Monday, January 7, 2008

Polygamy


I've always had a sore spot in my heart for polygamy. Even today, more than 115 years after the LDS church officially abolished the practice of "plural marriage," it is the one thing that non-Mormons associate most closely with the religion. Personally, I have difficulty accepting the notion that it was ever an inspired doctrine; from my perspective it looks like an oppressive custom embraced by a benighted people in a horribly sexist age. (I've often contemplated the mass distaff revolt or defection that would occur were the church leadership to attempt to revive the practice today.)

The Book of Mormon contains an ambiguous (and virtually impenetrable) passage concerning the taking of multiple wives: "Wherefore, my brethren, hear me, and hearken to the word of the Lord: For there shall not any man among you have save it be one wife; and concubines he shall have none; for I, the Lord God, delight in the chastity of women. And whoredoms are an abomination before me; thus saith the Lord of Hosts. Wherefore, this people shall keep my commandments, saith the Lord of Hosts, or cursed be the land for their sakes. For if I will, saith the Lord of Hosts, raise up seed unto me, I will command my people; otherwise they shall hearken unto these things." (Jacob 2:27-30.) Of course, Joseph Smith later received the revelation that became Section 132 of the Doctrine and Covenants, in which the Lord putatively did just what Jacob said he might: command his people -- at least, some of the men -- to take multiple spouses, presumably to raise up seed unto him.

The practice began secretively while the church was still based in Nauvoo, Illinois, and it didn't become a public matter until after Joseph was assassinated in 1844 and most of the remaining Saints had migrated west to Utah. Thereafter, the church engaged in it openly for several decades, until Congress passed various statutes outlawing it, which statutes were later upheld by the U.S. Supreme Court (thus giving rise to the constitutional maxim that the First Amendment protects only religious belief, not necessarily religious practice). The church leadership eventually realized what was going to happen if they didn't jettison polygamy, although the idea that men, at least those who attain exaltation (i.e., godhood), will have many wives in the Celestial Kingdom appears to be a doctrine of the church to this day, albeit one that isn't discussed much.

What to make of all this? I've had several long talks with my brothers about polygamy, and they insist that it was necessary, for a time only, to ensure the survival of the church at a time when great persecution was causing the menfolk to die off and leaving many more single women and widows than there were corresponding adult males. That may be true, but it doesn't explain why Joseph was reportedly wedding some women whose husbands were very much alive at the time, and it also doesn't explain why church authorities at one time tried to justify polygamy on practical grounds as being superior in various ways to monogamy. (In other words, it was never presented as a necessary evil, however much we'd like to regard it as such now.)

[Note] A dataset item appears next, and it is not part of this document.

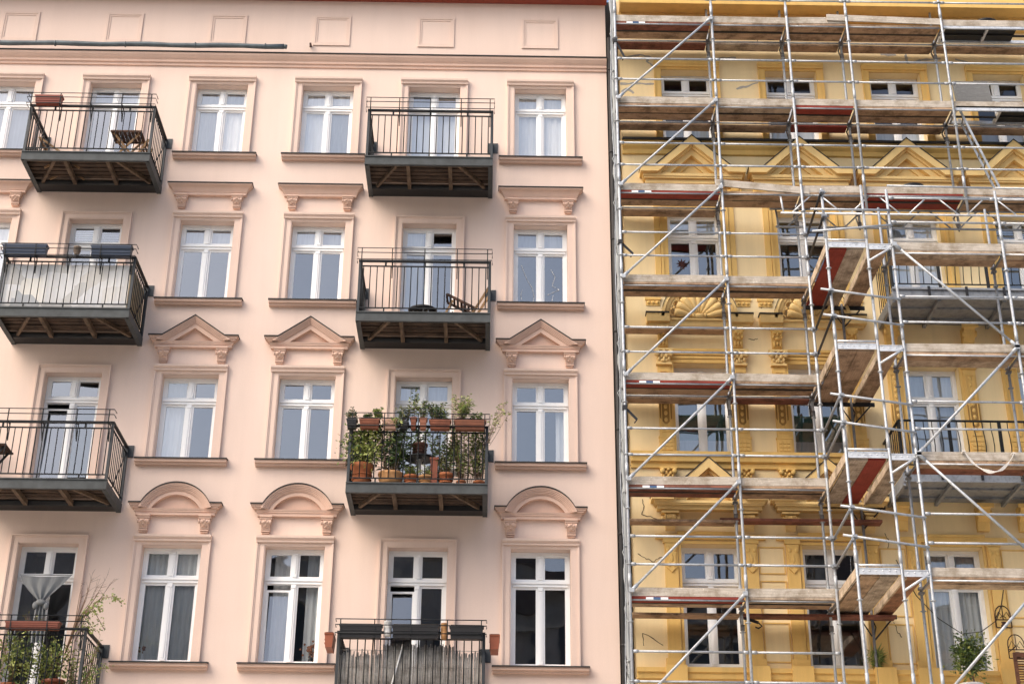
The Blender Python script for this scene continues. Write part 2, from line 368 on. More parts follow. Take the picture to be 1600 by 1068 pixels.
def console(mb, xc, zt, zb, w=.19, pr=.16):
    """scrolled bracket"""
    h = zt-zb
    mb.prism([(0, zt), (-pr, zt), (-pr, zt-h*.10), (-pr*.86, zt-h*.13), (-pr*.84, zt-h*.22), (-pr*.80, zt-h*.24), (0, zt-h*.26)], xc-w*.60, xc+w*.60, 'x')
    mb.prism([(0, zt-h*.24), (-pr*.72, zt-h*.24), (-pr*.88, zt-h*.33), (-pr*.86, zt-h*.46), (-pr*.62, zt-h*.58), (-pr*.45, zt-h*.68), (-pr*.40, zt-h*.78), (0, zt-h*.80)], xc-w*.42, xc+w*.42, 'x')
    for s in (-1, 1):
        mb.lathe([(.001, 0), (h*.13, 0), (h*.13, .02), (h*.05, .03), (.001, .03)], (xc+s*w*.42-(.03 if s < 0 else 0), -pr*.66, zt-h*.38), 0, 10, 'x')
        mb.blob((xc+s*w*.2, -pr*.80, zt-h*.40), w*.16, .03, h*.09); mb.blob((xc+s*w*.15, -pr*.52, zt-h*.62), w*.12, .025, h*.07)
    mb.blob((xc, -pr*.82, zt-h*.34), w*.15, .035, h*.08); mb.blob((xc, -pr*.62, zt-h*.54), w*.14, .03, h*.09)
    mb.box(xc-w*.42, xc+w*.42, -pr*.52, .0, zt-h*.90, zt-h*.83); mb.box(xc-w*.36, xc+w*.36, -pr*.38, .0, zt-h, zt-h*.93)
def loft(mb, xc, w0, prof):
    """moulding with mitred returns: profile of (projection, z) from the bottom up"""
    o = len(mb.v); k = len(prof)
    for p, z in prof: mb.v += [(xc-w0-p, .01, z), (xc-w0-p, -p, z), (xc+w0+p, -p, z), (xc+w0+p, .01, z)]
    for i in range(k-1):
        for j in range(3): mb.f.append([o+i*4+j, o+i*4+j+1, o+i*4+5+j, o+i*4+4+j]); mb.m.append(0); mb.sm.append(False)
    mb.f.append([o+3, o+2, o+1, o]); mb.m.append(0); mb.sm.append(False); q = o+4*(k-1); mb.f.append([q, q+1, q+2, q+3]); mb.m.append(0); mb.sm.append(False)
def cornice(mb, xc, hw, zt, h, pr, m=0):
    """horizontal moulded cornice: fillet, plain fascia, hollow curve, top lip"""
    z = zt-h; loft(mb, xc, hw-pr, [(pr*.30, z), (pr*.42, z), (pr*.42, z+h*.26), (pr*.48, z+h*.28), (pr*.48, z+h*.34), (pr*.52, z+h*.40), (pr*.58, z+h*.52), (pr*.68, z+h*.66), (pr*.82, z+h*.78), (pr*.95, z+h*.86), (pr, z+h*.87), (pr, z+h)])
def raking(mb, xc, hw, z0, zap, th, pr, y_end, m=0):
    """one pair of sloping bars meeting at the apex: outer slope from (xc-+hw, z0) to (xc, zap), thickness th down"""
    for s in (-1, 1):
        mb.prism([(xc+s*hw, z0), (xc, zap), (xc, zap-th), (xc+s*max(.01, hw*(1-th/(zap-z0))), z0)], -pr, y_end)
def flash_line(mb, pts, pr, th=.020):
    for (a, b_), (c, d) in zip(pts[:-1], pts[1:]):
        mb.prism([(a, b_), (c, d), (c, d+th), (a, b_+th)], -pr, .0)
def pediment(b, mat, xc, kind, hw, zc, zap, h, zbr, prim=.205, flash=True, brackets=True, bx=.565):
    """zc top of horizontal cornice, zap apex, h cornice depth, zbr foot of the brackets"""
    mb = MB(); fl = MB()
    if kind == 'flat':
        cornice(mb, xc, hw, zc, h, prim); flash_line(fl, [(xc-hw-.012, zc), (xc+hw+.012, zc)], prim+.02)
    else:
        # lower bed mouldings run through; the top member stays at the ends only
        z = zc-h; loft(mb, xc, hw-prim, [(prim*.30, z), (prim*.42, z), (prim*.42, z+h*.28), (prim*.5, z+h*.31), (prim*.5, z+h*.40), (prim*.55, z+h*.46), (prim*.60, z+h*.60)])
        ze = zc-h*.40; inner = hw*.70
        for s in (-1, 1):
            for a, c, p, k in ((.60, .76, .79, .94), (.76, .90, .91, .975), (.90, 1., .985, 1.)):
                mb.box(xc+s*inner, xc+s*hw*k, -prim*p, .01, zc-h+a*h, zc-h+c*h)
        if kind == 'tri':
            i = inner
            for k0, th, p in ((0., .03, 1.), (.03, .025, .92), (.055, .025, .83), (.08, .025, .74), (.105, .02, .66), (.125, .10, .56)):
                zo = zap-k0; sl = (zap-zc)/i; hw2 = (zo-ze)/sl
                z_in = zo-th; hw3 = (z_in-ze)/sl
                for s in (-1, 1): mb.prism([(xc+s*hw2, ze), (xc, zo), (xc, z_in), (xc+s*max(hw3, .02), ze)], -prim*p, .01)
            mb.prism([(xc-inner, ze), (xc+inner, ze), (xc, zap-.1)], -.02, .008)
            flash_line(fl, [(xc-hw-.012, zc), (xc-inner, zc), (xc, zap), (xc+inner, zc), (xc+hw+.012, zc)], prim+.02)
        elif kind == 'arch':
            c = hw*.745; rise = zap-zc; Rr = (c*c+rise*rise)/(2*rise); zcc = zap-Rr; n = 22
            def arc(rad, zlow):
                a = math.asin(max(-1, min(1, (zlow-zcc)/rad))); return [(xc+rad*math.cos(a+(math.pi-2*a)*i/n), zcc+rad*math.sin(a+(math.pi-2*a)*i/n)) for i in range(n+1)]
            rs = [(Rr, Rr-.03, 1.), (Rr-.03, Rr-.055, .92), (Rr-.055, Rr-.08, .83), (Rr-.08, Rr-.105, .74), (Rr-.105, Rr-.125, .66), (Rr-.125, Rr-.20, .56)]
            for ro_, ri, p in rs:
                A = arc(ro_, ze); B = arc(ri, ze)
                for i in range(n): mb.prism([A[i], A[i+1], B[i+1], B[i]], -prim*p, .01)
            T = arc(Rr-.1, ze); mb.prism(T, -.02, .008)
            A = arc(Rr, zc); flash_line(fl, [(xc+hw+.012, zc), A[0]]+A[1:-1]+[A[-1], (xc-hw-.012, zc)], prim+.02, .02)
    o = mb.build('pediment', mat, b)
    if flash: fl.build('flashing', LEAD, o)
    if brackets:
        for s in (-1, 1):
            cb = MB(); console(cb, xc+s*bx, zc-h, zbr); cb.build('bracket', mat, o)
    return o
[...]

I've read a few books by the famous Mormon scholar (or apologist, as you will) Hugh Nibley, and he often went on about the Law of Parsimony (a/k/a Occam's Razor), which, in short, postulates that the simplest explanation for any phenomenon is probably the closest to the truth. What, then, is the simplest explanation for the early Mormons' practice of polygamy? Well, from where I stand it is simply that Joseph needed a plausible means of justifying his roving eye -- and there could be no better way than to have a revelation ordering him to take more wives. Heck, how could any Mormon woman resist such a proposition made under the aegis of divine edict?

Of course, this could present a problem to anyone who believes Joseph was a prophet of God and his instrument for bringing to pass the restoration of the fullness of the Gospel of Jesus Christ. I still have faith in that proposition, but it's apparent to me that Joseph wasn't the near-perfect individual portrayed in all the airbrushed accounts of his life that the church endorses (tacitly or otherwise). As for the practical, natural consequences of plural marriage, I think one needn't look further than the various apostate, polygamy-centered "Mormon" sects that survive to this day: they don't advocate outright chattel slavery, but they do effect a pretty close approximation of it.